18/06/2015

Maria João

Não sei se ela se chama Maria João, mas acho que sim. Ou Maria José, tanto faz. Tem que ter nome de homem, porque parece um homem. Sentada no cadeirão, fica enorme, toda esparramada, ombros largos, mãos grossas, braços fortes. Não gordos, fortes. A bengala sempre no colo, atravessada sobre as duas pernas, sempre de calças. A cabeça é a de um homem, recostada para trás, cabelo curto, branco-opaco, ondulado, os malares pronunciados, o queixo quadrado, o nariz recto, os olhos daquela cor vítrea do âmbar, a fitarem-me fixamente.

- Quer chocolate?  — pergunto-lhe.

Levei dois pacotes de Maltesers, um destinado à minha mãe, outro aos pássaros que a circundam e aos quais não quero negar uma migalha. 

- Não. — seca. O corpo, másculo, mantém-se imóvel, só alternando a posição da bengala entre atravessada perpendicularmente ao tronco e paralela a ele. Parece empunhar uma espada, no momento de trespassar o inimigo.

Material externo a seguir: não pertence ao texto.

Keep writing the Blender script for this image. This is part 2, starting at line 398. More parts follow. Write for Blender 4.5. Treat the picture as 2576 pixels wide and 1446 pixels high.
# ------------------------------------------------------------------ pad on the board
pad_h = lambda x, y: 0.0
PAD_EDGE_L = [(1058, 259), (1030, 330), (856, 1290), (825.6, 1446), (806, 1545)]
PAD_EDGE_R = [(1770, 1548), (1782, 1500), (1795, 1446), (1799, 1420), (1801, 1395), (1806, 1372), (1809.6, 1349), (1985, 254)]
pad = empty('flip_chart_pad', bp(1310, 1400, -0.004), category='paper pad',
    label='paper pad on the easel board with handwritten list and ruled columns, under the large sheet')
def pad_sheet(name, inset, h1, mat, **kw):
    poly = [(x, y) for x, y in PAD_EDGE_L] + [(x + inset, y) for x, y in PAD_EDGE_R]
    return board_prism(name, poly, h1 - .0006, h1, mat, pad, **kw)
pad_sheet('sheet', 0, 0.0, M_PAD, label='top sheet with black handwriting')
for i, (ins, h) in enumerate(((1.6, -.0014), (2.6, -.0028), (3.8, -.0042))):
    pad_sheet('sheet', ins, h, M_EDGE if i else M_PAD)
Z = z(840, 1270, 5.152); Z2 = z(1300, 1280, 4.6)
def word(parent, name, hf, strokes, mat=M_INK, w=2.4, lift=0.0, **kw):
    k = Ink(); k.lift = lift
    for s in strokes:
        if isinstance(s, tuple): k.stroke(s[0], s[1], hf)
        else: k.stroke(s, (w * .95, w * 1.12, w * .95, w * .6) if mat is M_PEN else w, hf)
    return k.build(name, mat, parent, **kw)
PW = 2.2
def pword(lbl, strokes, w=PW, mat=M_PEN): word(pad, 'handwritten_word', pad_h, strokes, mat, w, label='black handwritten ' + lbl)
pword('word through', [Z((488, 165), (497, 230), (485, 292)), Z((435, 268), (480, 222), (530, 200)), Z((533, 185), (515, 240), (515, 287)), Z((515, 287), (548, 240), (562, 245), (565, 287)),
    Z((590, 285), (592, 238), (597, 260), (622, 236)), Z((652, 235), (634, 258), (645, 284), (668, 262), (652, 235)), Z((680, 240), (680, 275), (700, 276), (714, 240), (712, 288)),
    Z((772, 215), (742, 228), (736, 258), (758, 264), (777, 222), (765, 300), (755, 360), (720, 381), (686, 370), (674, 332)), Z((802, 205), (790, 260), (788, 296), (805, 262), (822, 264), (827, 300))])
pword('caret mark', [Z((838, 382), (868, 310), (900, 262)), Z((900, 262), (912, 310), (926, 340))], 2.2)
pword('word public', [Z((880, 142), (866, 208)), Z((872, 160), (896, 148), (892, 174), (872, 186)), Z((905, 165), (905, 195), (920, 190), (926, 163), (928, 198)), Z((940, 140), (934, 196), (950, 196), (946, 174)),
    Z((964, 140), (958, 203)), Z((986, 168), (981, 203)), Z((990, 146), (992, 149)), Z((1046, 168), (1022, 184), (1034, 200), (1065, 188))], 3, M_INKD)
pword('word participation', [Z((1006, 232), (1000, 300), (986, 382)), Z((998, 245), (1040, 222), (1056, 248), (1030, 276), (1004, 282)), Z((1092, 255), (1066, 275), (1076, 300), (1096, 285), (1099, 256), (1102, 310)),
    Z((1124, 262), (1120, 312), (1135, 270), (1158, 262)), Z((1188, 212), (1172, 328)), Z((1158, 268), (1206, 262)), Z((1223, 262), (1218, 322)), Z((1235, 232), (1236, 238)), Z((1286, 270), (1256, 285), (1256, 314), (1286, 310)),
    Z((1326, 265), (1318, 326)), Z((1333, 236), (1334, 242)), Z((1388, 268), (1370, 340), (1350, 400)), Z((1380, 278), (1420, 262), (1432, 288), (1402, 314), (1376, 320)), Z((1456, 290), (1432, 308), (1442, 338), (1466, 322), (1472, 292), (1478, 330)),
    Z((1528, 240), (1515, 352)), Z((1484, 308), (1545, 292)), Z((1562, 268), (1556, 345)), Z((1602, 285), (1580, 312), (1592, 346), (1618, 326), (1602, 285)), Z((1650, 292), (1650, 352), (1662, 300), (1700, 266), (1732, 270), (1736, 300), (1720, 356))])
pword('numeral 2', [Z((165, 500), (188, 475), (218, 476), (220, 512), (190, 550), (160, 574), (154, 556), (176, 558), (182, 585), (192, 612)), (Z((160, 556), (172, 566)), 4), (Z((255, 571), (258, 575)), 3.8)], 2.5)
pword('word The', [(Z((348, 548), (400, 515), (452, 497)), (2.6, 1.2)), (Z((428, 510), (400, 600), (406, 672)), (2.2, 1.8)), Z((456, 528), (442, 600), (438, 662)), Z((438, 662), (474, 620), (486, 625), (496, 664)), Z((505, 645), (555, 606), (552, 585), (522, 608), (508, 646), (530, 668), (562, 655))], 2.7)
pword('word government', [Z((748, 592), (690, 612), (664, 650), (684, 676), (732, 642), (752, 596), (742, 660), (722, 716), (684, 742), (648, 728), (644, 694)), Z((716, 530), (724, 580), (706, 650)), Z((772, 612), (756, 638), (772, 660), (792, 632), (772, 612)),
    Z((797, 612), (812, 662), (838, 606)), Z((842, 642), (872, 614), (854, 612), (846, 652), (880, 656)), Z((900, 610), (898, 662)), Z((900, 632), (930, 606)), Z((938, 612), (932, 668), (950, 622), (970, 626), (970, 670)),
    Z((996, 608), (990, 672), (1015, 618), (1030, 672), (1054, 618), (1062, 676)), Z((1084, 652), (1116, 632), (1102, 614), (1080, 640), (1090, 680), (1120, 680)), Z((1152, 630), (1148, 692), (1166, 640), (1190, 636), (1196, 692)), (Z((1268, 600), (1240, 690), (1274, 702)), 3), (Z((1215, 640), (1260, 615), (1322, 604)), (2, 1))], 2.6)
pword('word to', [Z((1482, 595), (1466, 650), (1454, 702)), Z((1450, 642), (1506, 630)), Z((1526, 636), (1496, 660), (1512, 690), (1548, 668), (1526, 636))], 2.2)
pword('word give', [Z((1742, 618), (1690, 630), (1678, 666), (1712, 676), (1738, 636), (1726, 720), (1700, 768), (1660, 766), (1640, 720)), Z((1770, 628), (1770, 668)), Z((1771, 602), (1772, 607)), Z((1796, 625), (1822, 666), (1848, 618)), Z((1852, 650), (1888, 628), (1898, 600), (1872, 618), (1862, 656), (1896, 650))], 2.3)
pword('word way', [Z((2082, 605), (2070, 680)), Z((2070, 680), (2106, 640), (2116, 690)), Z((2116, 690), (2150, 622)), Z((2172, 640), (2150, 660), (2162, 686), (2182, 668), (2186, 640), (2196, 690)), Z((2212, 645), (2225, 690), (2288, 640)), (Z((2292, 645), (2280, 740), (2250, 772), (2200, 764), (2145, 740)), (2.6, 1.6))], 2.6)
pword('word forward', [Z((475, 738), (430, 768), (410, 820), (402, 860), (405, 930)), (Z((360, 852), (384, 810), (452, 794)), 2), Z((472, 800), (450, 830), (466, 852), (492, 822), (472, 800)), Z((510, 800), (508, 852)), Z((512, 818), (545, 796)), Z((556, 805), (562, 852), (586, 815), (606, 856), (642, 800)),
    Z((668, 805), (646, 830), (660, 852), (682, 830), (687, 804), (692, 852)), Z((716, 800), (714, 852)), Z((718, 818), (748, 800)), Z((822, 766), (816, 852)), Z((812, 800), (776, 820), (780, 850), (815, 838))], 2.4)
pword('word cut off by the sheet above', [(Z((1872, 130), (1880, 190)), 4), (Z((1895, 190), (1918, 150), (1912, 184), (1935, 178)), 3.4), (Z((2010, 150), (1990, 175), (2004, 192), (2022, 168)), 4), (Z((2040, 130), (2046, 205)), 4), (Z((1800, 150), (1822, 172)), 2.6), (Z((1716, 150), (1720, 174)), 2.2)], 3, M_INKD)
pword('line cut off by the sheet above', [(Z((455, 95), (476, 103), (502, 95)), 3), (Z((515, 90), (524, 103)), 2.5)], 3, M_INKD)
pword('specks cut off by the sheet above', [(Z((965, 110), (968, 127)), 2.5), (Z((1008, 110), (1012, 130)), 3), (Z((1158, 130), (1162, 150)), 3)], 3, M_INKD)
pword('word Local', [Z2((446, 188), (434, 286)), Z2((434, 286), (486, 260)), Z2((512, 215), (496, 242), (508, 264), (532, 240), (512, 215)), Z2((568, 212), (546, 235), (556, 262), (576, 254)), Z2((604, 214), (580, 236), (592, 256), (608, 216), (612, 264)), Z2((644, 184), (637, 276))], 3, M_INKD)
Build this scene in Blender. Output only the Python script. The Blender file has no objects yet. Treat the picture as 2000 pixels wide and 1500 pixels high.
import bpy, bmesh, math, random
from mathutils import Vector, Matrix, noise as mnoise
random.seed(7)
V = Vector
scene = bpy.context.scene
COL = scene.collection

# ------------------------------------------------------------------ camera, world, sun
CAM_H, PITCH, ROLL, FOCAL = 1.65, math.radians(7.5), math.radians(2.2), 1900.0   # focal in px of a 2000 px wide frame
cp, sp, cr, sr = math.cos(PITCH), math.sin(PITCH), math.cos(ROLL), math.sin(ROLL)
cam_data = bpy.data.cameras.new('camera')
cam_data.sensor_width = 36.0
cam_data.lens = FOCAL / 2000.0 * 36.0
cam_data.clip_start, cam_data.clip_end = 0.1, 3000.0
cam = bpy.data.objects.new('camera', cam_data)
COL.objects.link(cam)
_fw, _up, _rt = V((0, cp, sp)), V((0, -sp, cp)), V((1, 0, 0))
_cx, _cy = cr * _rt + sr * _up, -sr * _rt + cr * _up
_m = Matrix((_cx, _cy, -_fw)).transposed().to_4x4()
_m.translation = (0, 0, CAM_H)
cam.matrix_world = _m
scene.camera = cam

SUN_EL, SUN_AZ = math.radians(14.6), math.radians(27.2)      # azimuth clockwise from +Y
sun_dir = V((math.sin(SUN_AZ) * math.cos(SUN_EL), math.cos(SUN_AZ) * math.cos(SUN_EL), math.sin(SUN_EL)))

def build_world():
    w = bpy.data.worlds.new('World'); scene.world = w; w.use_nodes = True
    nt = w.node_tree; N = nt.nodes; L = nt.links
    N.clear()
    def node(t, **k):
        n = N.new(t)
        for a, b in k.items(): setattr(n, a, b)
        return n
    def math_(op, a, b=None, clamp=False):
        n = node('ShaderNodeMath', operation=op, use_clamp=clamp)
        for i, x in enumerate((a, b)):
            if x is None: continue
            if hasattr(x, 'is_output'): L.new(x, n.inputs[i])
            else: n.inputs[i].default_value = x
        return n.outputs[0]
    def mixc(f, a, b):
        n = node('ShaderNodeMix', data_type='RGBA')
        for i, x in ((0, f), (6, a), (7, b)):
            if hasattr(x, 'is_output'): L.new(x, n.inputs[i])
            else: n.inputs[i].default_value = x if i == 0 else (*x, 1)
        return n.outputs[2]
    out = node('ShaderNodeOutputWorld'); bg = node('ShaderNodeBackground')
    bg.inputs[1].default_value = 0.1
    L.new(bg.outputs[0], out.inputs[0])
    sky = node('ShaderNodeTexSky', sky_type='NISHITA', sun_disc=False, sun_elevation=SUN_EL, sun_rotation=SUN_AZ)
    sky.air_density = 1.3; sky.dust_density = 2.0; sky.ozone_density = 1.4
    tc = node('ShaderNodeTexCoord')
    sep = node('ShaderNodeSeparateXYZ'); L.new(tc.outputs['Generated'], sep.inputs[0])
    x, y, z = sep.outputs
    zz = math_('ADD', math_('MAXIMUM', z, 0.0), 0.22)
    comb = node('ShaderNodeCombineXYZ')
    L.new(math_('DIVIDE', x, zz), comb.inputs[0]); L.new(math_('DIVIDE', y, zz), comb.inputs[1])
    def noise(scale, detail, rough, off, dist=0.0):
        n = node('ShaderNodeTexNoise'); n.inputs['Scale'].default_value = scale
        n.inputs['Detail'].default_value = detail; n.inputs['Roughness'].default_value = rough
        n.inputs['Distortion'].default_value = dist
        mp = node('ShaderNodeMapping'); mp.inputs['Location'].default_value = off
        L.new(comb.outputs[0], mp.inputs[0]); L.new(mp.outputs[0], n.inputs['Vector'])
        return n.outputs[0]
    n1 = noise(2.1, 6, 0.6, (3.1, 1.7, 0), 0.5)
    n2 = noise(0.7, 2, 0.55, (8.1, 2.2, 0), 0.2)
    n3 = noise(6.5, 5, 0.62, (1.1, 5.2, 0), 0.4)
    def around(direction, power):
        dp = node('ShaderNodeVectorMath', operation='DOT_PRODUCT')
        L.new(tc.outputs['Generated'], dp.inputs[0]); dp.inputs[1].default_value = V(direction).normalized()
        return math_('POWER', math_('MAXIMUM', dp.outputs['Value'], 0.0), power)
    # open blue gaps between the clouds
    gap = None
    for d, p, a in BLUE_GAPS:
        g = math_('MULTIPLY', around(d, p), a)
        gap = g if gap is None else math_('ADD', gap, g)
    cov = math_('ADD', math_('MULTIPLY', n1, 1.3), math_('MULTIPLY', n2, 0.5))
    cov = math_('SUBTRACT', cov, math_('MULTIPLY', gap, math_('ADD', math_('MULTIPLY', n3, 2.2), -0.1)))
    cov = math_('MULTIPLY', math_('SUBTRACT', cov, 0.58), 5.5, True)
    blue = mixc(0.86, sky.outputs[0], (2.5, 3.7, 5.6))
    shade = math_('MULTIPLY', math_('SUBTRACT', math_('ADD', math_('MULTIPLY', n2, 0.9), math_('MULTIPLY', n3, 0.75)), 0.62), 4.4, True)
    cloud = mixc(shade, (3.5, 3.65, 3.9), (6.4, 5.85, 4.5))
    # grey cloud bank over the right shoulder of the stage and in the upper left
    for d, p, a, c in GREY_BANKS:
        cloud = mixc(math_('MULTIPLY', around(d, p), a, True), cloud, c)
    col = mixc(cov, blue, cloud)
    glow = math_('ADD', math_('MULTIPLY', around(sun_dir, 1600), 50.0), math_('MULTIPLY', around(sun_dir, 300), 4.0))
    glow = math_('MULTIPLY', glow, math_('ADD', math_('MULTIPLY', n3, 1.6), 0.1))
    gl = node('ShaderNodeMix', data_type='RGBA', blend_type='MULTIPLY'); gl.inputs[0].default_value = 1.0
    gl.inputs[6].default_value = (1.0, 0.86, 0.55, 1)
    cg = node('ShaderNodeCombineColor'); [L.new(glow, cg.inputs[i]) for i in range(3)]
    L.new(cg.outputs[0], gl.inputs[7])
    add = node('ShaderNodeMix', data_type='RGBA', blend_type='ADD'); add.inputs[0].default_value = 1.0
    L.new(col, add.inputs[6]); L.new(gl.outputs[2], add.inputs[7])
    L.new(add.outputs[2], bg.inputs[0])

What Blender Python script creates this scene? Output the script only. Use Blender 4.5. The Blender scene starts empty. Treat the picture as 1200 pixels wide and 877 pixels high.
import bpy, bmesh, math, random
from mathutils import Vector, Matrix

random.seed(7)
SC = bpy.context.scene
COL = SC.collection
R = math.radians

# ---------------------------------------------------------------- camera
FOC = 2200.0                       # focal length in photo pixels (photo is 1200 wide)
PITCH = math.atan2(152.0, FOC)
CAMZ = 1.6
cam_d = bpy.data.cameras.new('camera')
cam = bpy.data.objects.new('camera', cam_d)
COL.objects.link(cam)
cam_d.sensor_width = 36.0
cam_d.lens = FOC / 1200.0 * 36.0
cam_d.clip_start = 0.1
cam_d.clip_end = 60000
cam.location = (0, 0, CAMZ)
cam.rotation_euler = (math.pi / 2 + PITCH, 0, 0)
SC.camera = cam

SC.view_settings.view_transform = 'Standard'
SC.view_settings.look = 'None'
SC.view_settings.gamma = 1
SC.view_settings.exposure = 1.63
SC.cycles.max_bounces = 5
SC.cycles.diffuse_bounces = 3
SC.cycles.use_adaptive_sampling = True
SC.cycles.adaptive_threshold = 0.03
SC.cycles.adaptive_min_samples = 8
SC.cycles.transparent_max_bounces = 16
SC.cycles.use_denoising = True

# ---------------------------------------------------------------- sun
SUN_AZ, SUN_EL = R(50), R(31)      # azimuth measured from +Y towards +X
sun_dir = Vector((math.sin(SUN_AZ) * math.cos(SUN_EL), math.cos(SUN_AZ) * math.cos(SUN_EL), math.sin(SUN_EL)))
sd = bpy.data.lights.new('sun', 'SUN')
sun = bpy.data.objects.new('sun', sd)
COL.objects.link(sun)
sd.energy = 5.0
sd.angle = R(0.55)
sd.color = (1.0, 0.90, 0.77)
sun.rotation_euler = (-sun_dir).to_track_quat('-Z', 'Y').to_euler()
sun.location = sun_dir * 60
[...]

Atinjo-a com um sorriso e estendo-lhe o saquinho de chocolates.

- Mas tome. Eu quero dar-lhos. Vão derreter na minha mala.

Ela recebe, mete na boca e continua a fitar-me, fixamente. Estendo-lhe outra vez o pacotinho.

- Tome lá outro.
- Não quero.
- Mas quero eu.

E ela come outro. Pisco-lhe o olho. Não há réstias de feminilidade na figura, o que me suscita o instinto, por me parecer lidar com um gajo. 
Estranhamente, gargalha, sentida, e acaba o ataque num pranto de criança, semelhante a uma birra, ha-ha-ha-ha-ho-ho-ho-hã-hã-hãããã.
Dou-lhe mais um chocolate, e ela cala-se. 

Aproxima-se a hora do almoço, levanta-se, empunha a bengala, e vai a passos de bebé, minúsculos, minúscula, até à mesa. Está sozinha numa mesa pequena, provavelmente por ter um comportamento que lhe ceifa a possibilidade de ter companhia. Agarra no babete, os fios atados num nó, tenta desatá-lo, puxando com toda a força. Depois, tenta enfiá-lo pela cabeça, sem desatar o nó, mas não cabe. 
Começa outra birra, em tudo semelhante a um ataque de riso. 
Parece um homem.
Parece um bebé — menino — birrento. 
(Os bebés gritam, em sendo meninos, e guincham, em sendo meninas.)
Pego-lhe no babete, desfaço o nó, ponho-lho ao pescoço só com um lacinho, faço-lhe uma festa no braço, Tudo fixe, e pisco-lhe o olho outra vez. 

Ela olha para mim, o âmbar todo a brilhar, em forma de luz dourada, Obrigado, hã?